Tra gli appunti che di tanto in tanto mi lascio colpevolmente dietro, ho ritrovato quelli dello scorso 28 novembre, in occasione
di una degustazione tenuta al Westin Palace di Milano. Protagonisti i vini di Rigoloccio, una realtà maremmana che val la pena conoscere.

La cantina

Situata ai piedi del Monte Calvo, nel cuore delle Colline Metallifere grossetane, con un’estensione di 23 ettari, la cantina Rigoloccio nacque nel 2002 dall’idea di due amici maremmani. Il nome, preso in prestito da una antica miniera di pirite nel complesso minerario di Gavorrano – oggi dismessa – rimanda idealmente a una delle caratteristiche più importanti per l’azienda: il terreno. Fino a qualche tempo fa questo angolo di Toscana non godeva di considerazione nella viticoltura di qualità. Eppure i suoli ricchi di metalli ferrosi, di limo e argilla, le lievi pendenze, la brezza marina che giunge dal vicino Golfo di Follonica ne fanno teatro ideale per la produzione di vini di pregio. La storia insegna: la Maremma è zona di produzione vinicola dal VII secolo a.C., allorquando gli Etruschi impiantarono per la prima volta la vitis vinifera. E da allora non si è mai smesso di fare vino.

In cantina Rigoloccio sin dall’inizio l’obiettivo fu quello di vinificare con varietà internazionali e per non lasciare nulla al caso ci si rivolse a due nomi sicuri: l’agronomo francese Pierre Marie Guillame e l’enologo toscano Fabrizio Moltard. Il risultato è stato – ed è – di guardare all’esempio transalpino nella sua accezione migliore, senza perdere di vista le peculiarità maremmane: le varietà impiantate sono merlot, cabernet franc, cabernet sauvignon, petit verdot e chardonnay. L’alicante è l’unico vitigno autoctono.
Nel 2017 un cambio di proprietà ha dato nuova linfa alla cantina, con nuove idee e investimenti importanti.

I vini

A Rigoloccio si seguono rigorosi criteri selettivi: la resa di uva per pianta è inferiore agli ottocento grammi, con raccolta manuale e duplice selezione mediante tavolo di cernita. Abbiamo avuto modo di provare diversi vini, e ve ne voglio segnalare due. Elegantia 2011, blend dei due cabernet in egual percentuale. Vestito rosso scuro, impenetrabile eppure lucente, ha al naso un approccio dapprima timido, particolarità che ho ritrovato in tutti i vini della cantina. Evidentemente bisogna saperli attendere, perché dopo qualche giro nel calice ripaga con generosità il degustatore: note nitide di marasca, prugna, china, liquirizia. Magnanimo è anche il sorso, di buona corrispondenza gusto-olfattiva, ancora energico nonostante non sia giovanissimo.

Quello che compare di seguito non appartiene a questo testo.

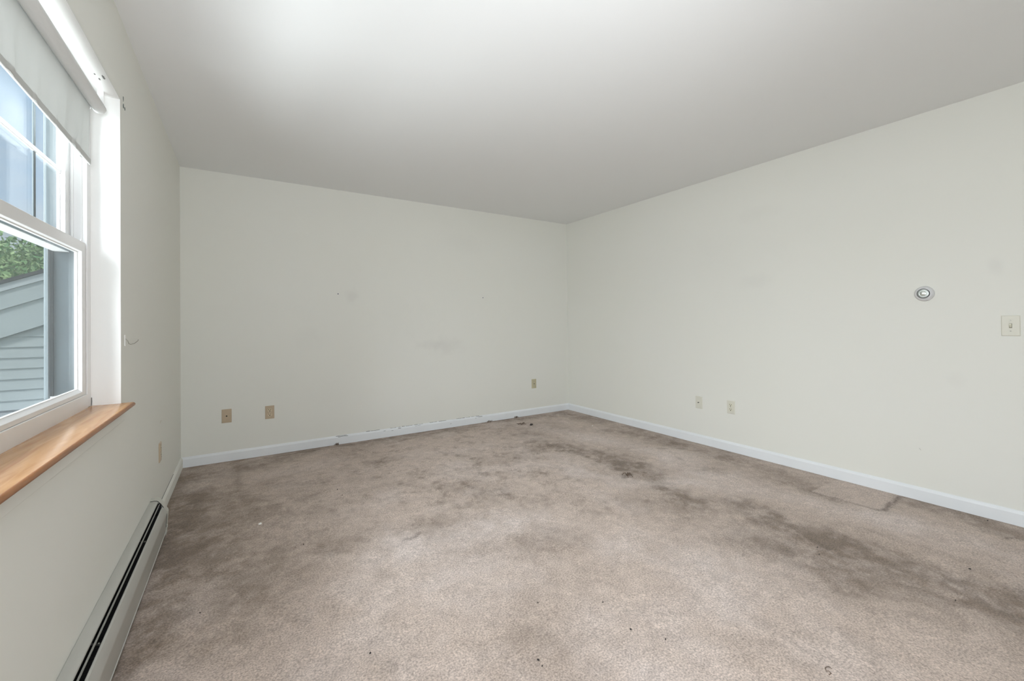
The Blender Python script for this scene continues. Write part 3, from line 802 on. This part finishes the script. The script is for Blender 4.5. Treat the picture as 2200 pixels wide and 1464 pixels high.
def wall_plate(name, label, cat, loc, rz, kind, mp_, mf, group=None):
    t_ = thing(name, label, cat, loc, rz, group)
    obj('plate', plate_bm(), mp_, t_)
    if kind == 'duplex':
        for s in (1, -1):
            bm = B()
            zc = 0.0195 * s
            pts = []
            for k in range(28):
                a = 2 * PI * k / 28
                pts.append((0.0172 * math.cos(a), zc + max(-0.0142, min(0.0142, 0.0172 * math.sin(a)))))
            prism(bm, pts, 'y', -0.0072, -0.003)
            r_o = obj('receptacle', bm, mf, t_)
            bm = B()
            box(bm, -0.0086, -0.0052, -0.0076, -0.0068, zc + 0.000, zc + 0.0095)
            obj('slot', bm, m_slot, r_o)
            bm = B()
            box(bm, 0.0052, 0.0086, -0.0076, -0.0068, zc + 0.001, zc + 0.009)
            obj('slot', bm, m_slot, r_o)
            bm = B(); disc(bm, 0, zc - 0.0075, -0.0068, 0.0038, 0.0008, 14)
            obj('ground_hole', bm, m_slot, r_o)
        screw(t_, 0, 0)
    elif kind == 'coax':
        bm = B(); disc(bm, 0, 0, -0.005, 0.0075, 0.002)
        j = obj('jack_collar', bm, mf, t_)
        bm = B(); disc(bm, 0, 0, -0.0068, 0.0058, 0.0015)
        obj('jack_hole', bm, m_slot, j)
        screw(t_, 0, 0.042, mp_); screw(t_, 0, -0.042, mp_)
    elif kind == 'phone':
        bm = B(); box(bm, -0.009, 0.009, -0.0075, -0.005, -0.011, 0.011, 0.001)
        j = obj('jack', bm, mf, t_)
        bm = B(); box(bm, -0.0055, 0.0055, -0.0079, -0.0073, -0.006, 0.004)
        obj('socket_opening', bm, m_fin, j)
        screw(t_, 0, 0.024); screw(t_, 0, -0.024)
    elif kind == 'coax_stub':
        bm = B(); disc(bm, 0, 0, -0.005, 0.0065, 0.002)
        j = obj('jack_collar', bm, mf, t_)
        bm = B(); lathe(bm, [(0.0048, 0), (0.0048, 0.010), (0.0035, 0.011), (0.0, 0.011)], 16, Matrix.Translation((0, -0.0068, 0)) @ Matrix.Rotation(PI / 2, 4, 'X'))
        obj('threaded_post', bm, m_greyring, j)
        screw(t_, 0, 0.042, mp_); screw(t_, 0, -0.042, mp_)
    elif kind == 'switch':
        bm = B(); box(bm, -0.0055, 0.0055, -0.0060, -0.005, -0.0125, 0.0125)
        j = obj('toggle_slot', bm, m_shade, t_)
        bm = B()
        prism(bm, [(-0.005, -0.010), (-0.005, 0.0085), (-0.013, 0.0115), (-0.0165, 0.0095), (-0.0165, 0.0045)], 'x', -0.0040, 0.0040)
        obj('toggle', bm, mf, t_)
        screw(t_, 0, 0.030); screw(t_, 0, -0.030)
    return t_


BK = 0.0
wall_plate('cable_jack', 'tan cable plate with one dark hole, leftmost plate on the back wall', 'wall plate', (0.3075, BK, 0.3815), 0, 'coax', m_tan, m_tan_face)
wall_plate('wall_outlet', 'tan duplex power outlet on the back wall beside the tan cable plate', 'outlet', (0.6245, BK, 0.375), 0, 'duplex', m_tan, m_tan_face)
wall_plate('phone_jack', 'yellowed ivory phone jack on the back wall near the far corner', 'wall plate', (3.489, BK, 0.3855), 0, 'phone', m_olive, m_olive)
wall_plate('cable_jack', 'pale ivory cable plate with dark threaded post on the right wall', 'wall plate', (W, -1.9015, 0.3835), -PI / 2, 'coax_stub', m_ivory, m_ivory_face)
wall_plate('wall_outlet', 'pale ivory duplex power outlet on the right wall', 'outlet', (W, -2.210, 0.3875), -PI / 2, 'duplex', m_ivory, m_ivory_face)
wall_plate('light_switch', 'ivory toggle light switch at the right edge below the thermostat', 'switch', (W, -3.8245, 1.104), -PI / 2, 'switch', m_ivory, m_ivory_face)
wall_plate('wall_outlet', 'tan outlet seen edge-on on the window wall above the heater end', 'outlet', (0.0, -1.032, 0.388), PI / 2, 'duplex', m_tan, m_tan_face)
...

E l’Abundantia 2012, merlot in purezza che necessita – e merita – ancora maggiore riflessione. Il passaggio in rovere è ben calibrato: l’apporto boisé è limitato e anzi arricchisce il bouquet con la giusta grazia, come un corista che accompagna la prima voce. Mirtilli maturi, chiodi di garofano, tabacco dolce, con accenno mentolato davvero pregiato. Assaggiandolo vi si riscontra una certa dolcezza alcolica o varietale, ben sostenuta da un vigore intatto e bel corpo. Finale interminabile. Un gran bel vino.